### DATA ROWS

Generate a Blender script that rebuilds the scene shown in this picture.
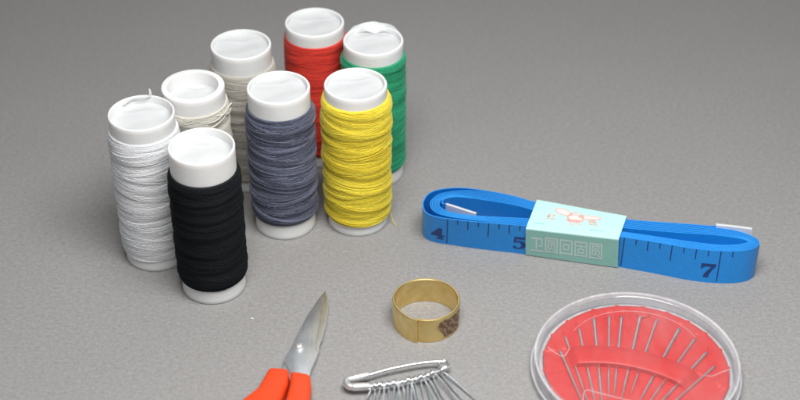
import bpy, bmesh, math, random
import numpy as np
from mathutils import Vector, Matrix

random.seed(7)
rng = np.random.default_rng(11)
for o in list(bpy.data.objects):
    bpy.data.objects.remove(o, do_unlink=True)
S = bpy.context.scene
C = S.collection
MM = 0.001
R = math.radians

# ------------------------------------------------------------------ camera
cam_d = bpy.data.cameras.new('camera')
cam = bpy.data.objects.new('camera', cam_d)
C.objects.link(cam)
cam.location = (0, 0, 0.255)
cam.rotation_euler = (R(90 - 36.344), 0, 0)
cam_d.sensor_width = 36
cam_d.lens = 66.99
cam_d.clip_start = 0.01
cam_d.clip_end = 50
cam_d.dof.use_dof = True
cam_d.dof.focus_distance = 0.392
cam_d.dof.aperture_fstop = 12
S.camera = cam

# ------------------------------------------------------------------ light
W = bpy.data.worlds.new('World')
S.world = W
W.use_nodes = True
bg = W.node_tree.nodes['Background']
bg.inputs[0].default_value = (0.93, 0.96, 1.0, 1)
bg.inputs[1].default_value = 0.17


def area(name, loc, target, sx, sy, power, col):
    d = bpy.data.lights.new(name, 'AREA')
    d.shape = 'RECTANGLE'
    d.size = sx
    d.size_y = sy
    d.energy = power
    d.color = col
    o = bpy.data.objects.new(name, d)
    C.objects.link(o)
    o.location = loc
    v = Vector(target) - Vector(loc)
    o.rotation_euler = v.to_track_quat('-Z', 'Y').to_euler()
    return o


area('softbox_lamp', (0.032, 0.20, 0.295), (0.02, 0.25, 0), 0.20, 0.14, 1.40, (1.0, 0.995, 0.985))
area('added_rear_softbox', (0.05, 0.95, 0.55), (0.0, 0.32, 0), 0.9, 0.34, 0.72, (0.97, 0.985, 1.0))  # added lamp behind the scene, brightens reflections in the metal
S.view_settings.view_transform = 'Standard'
S.view_settings.look = 'None'
S.view_settings.exposure = 0
S.view_settings.gamma = 1


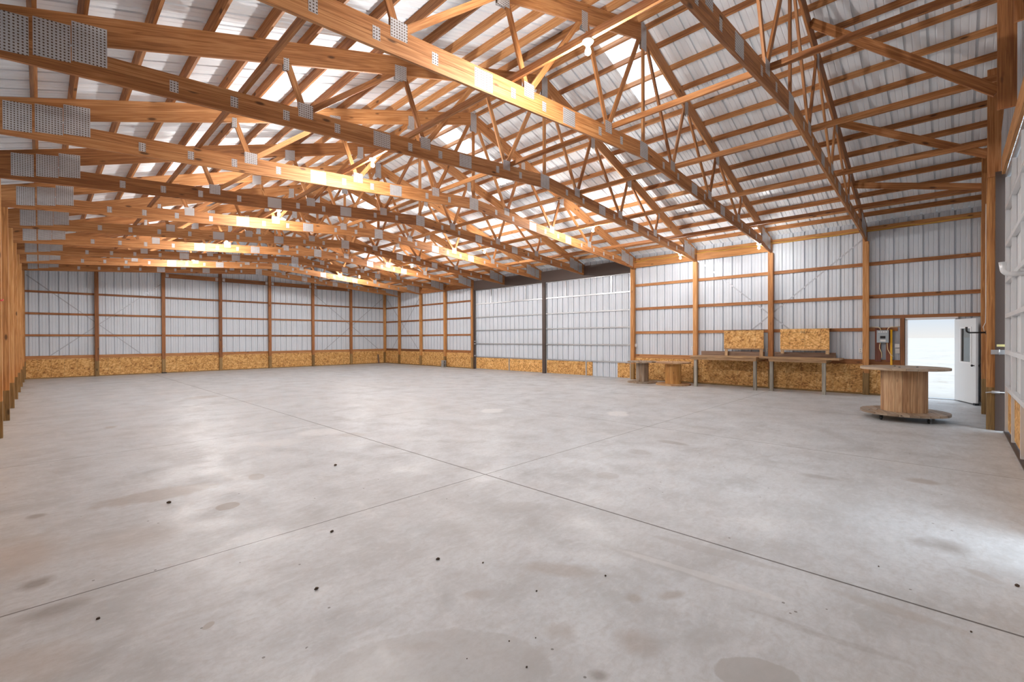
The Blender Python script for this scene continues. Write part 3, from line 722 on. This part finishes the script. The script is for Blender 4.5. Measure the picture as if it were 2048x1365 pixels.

### REQUEST
Skip the pictures and restate exactly the lines from the beginning of the listing to the line with "bg.inputs[1].default_value = 0.17", that line included.

### FINAL ANSWER
Generate a Blender script that rebuilds the scene shown in this picture.
import bpy, bmesh, math, random
import numpy as np
from mathutils import Vector, Matrix

random.seed(7)
rng = np.random.default_rng(11)
for o in list(bpy.data.objects):
    bpy.data.objects.remove(o, do_unlink=True)
S = bpy.context.scene
C = S.collection
MM = 0.001
R = math.radians

# ------------------------------------------------------------------ camera
cam_d = bpy.data.cameras.new('camera')
cam = bpy.data.objects.new('camera', cam_d)
C.objects.link(cam)
cam.location = (0, 0, 0.255)
cam.rotation_euler = (R(90 - 36.344), 0, 0)
cam_d.sensor_width = 36
cam_d.lens = 66.99
cam_d.clip_start = 0.01
cam_d.clip_end = 50
cam_d.dof.use_dof = True
cam_d.dof.focus_distance = 0.392
cam_d.dof.aperture_fstop = 12
S.camera = cam

# ------------------------------------------------------------------ light
W = bpy.data.worlds.new('World')
S.world = W
W.use_nodes = True
bg = W.node_tree.nodes['Background']
bg.inputs[0].default_value = (0.93, 0.96, 1.0, 1)
bg.inputs[1].default_value = 0.17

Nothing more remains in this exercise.